Primary Tools & Materials:
SCREEN PRINTING, PC/Mobile applications

Additional Tools & Materials: scanner, Adobe Photoshop, Adobe Illustrator, inkjet printer, scanner.

To pair up "analog printing" and "pc/mobile apps," I decided to print by hand a design made in the computer. This screen printed letter is inspired by the typeface Tangier 4847n by Photo-Lettering Inc., found in a specimen book from the library. I scanned it, added a few more shapes and textures to the original, and then separated it into two print layers, to screen print two colors. My goal was to demonstrate how additional colors and tones can be created by overlapping two colors in a screen printed design. The two colors I printed with here are the light blue, which went down first, then the red, which layered on top of the blue. This created a third color in some areas that represents a dark maroon or purple. Secondly, I wanted to show how the paper on which designs are screen printed can also have a large effect on the final colors of a design, which is why I tried layering this two color letter on about ten different colored papers. Last, I wanted to deliberately offset the registration of the two colors in some of my prints, to not only emphasize the "third" color that's created, but to essentially create an entirely new letterform. 

In image one, I've deliberately offset the red layer by about an eighth of an inch.
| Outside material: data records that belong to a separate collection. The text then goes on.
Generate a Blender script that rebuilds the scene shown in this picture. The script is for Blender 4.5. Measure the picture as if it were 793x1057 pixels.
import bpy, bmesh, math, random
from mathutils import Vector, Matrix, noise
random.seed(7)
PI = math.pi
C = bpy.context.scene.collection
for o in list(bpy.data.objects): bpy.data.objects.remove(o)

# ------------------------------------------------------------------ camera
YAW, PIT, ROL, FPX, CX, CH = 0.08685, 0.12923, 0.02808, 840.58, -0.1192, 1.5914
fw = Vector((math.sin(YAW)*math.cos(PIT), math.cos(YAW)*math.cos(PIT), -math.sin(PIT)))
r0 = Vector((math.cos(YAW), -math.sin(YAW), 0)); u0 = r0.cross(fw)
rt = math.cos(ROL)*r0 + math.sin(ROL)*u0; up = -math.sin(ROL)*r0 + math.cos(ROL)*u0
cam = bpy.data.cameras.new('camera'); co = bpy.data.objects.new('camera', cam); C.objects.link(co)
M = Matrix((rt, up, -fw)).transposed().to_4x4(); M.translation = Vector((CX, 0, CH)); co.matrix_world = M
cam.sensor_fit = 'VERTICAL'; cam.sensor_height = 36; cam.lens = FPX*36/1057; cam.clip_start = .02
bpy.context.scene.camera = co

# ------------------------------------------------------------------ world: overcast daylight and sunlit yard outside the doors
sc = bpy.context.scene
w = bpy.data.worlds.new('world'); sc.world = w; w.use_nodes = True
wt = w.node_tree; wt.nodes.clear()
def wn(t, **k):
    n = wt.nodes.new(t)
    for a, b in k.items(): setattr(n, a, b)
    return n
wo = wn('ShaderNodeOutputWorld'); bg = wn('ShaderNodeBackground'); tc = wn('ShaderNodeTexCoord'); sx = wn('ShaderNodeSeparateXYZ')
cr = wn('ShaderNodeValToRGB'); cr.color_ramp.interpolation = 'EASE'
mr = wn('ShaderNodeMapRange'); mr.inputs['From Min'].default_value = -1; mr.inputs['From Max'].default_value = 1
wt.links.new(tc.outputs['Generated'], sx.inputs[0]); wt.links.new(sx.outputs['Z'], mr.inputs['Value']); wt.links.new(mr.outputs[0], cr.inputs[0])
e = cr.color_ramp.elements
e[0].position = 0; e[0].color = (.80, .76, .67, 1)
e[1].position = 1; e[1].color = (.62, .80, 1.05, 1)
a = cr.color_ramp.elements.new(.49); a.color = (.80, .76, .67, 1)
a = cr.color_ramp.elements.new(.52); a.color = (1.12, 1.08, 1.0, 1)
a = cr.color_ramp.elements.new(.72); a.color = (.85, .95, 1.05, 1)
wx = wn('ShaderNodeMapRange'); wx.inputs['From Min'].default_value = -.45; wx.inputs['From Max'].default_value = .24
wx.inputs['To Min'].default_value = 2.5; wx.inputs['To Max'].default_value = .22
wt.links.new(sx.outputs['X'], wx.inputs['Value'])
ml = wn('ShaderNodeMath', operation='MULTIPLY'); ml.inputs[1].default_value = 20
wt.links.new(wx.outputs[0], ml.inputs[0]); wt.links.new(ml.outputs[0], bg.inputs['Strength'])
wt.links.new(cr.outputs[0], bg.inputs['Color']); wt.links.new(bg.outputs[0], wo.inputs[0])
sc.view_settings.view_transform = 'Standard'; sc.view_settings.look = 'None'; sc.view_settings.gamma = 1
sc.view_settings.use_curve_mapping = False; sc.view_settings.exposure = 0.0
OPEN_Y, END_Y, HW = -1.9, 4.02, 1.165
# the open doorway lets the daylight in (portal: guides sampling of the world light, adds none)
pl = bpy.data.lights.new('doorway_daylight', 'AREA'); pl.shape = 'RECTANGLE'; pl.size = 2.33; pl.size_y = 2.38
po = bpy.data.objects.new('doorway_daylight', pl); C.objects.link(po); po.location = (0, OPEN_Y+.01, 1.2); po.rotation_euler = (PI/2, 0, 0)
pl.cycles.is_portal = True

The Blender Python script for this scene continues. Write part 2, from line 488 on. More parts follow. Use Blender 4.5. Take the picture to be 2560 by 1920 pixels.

Images 2, 3, and 4 show respectively the layers of ink in the order they were applied, then the resulting "three color" letter, with proper registration. Image 5 shows a print that has already received the blue layer about to be coated with red ink. Images 7 through 9 are some alternate color studies on gold, gray, and yellow paper. 

Multi color screen printing is one of those activities that is always exciting, no matter how many times I've done it. It's always so satisfying and exciting to see what each color ink looks like when it's added to the last. It truly is magic. That being said, one of the most striking characteristics of screen printing is how imperfect and irregular it often looks. My poor registration was intentional, but sometimes registration can slide off by accident or due to poor file set up or improper burning of a negative onto the screen. This effect can at best add to the beauty or the quirkiness of a print, and at worst, render it illegible. Perfect registration requires an eye for detail, a steady hand, and constantly checking your print setup. In the case of image one - my improper registration served to clearly define the overlap of my two colors, while at the same time creating an entirely new letterform which can be seen as one entirely new letter shape. 

A typeface based upon a two color screen print could demonstrate the look of a letter pulled with too much, or too little ink. It could show blurred edges where not enough pressure was applied to the screen during inking. Layers could closely align or greatly misalign at the user's discretion. And placing it on different colored backgrounds should affect the way the colors display - as though they really were semi-transparent shapes of ink sitting on paper. This font could be quite versatile, but one thing it should never be is "perfect," which would defeat the purpose in mimicking the behavior of screen printing. 

Huge thanks go to my dear friend Lenny Terenzi at Hey Monkey Design for allowing me to take over his screen printing shop for the day, make a mess, and learn a few new things about this process. As always, thank you for being so generous with your time, your expertise, and your toys.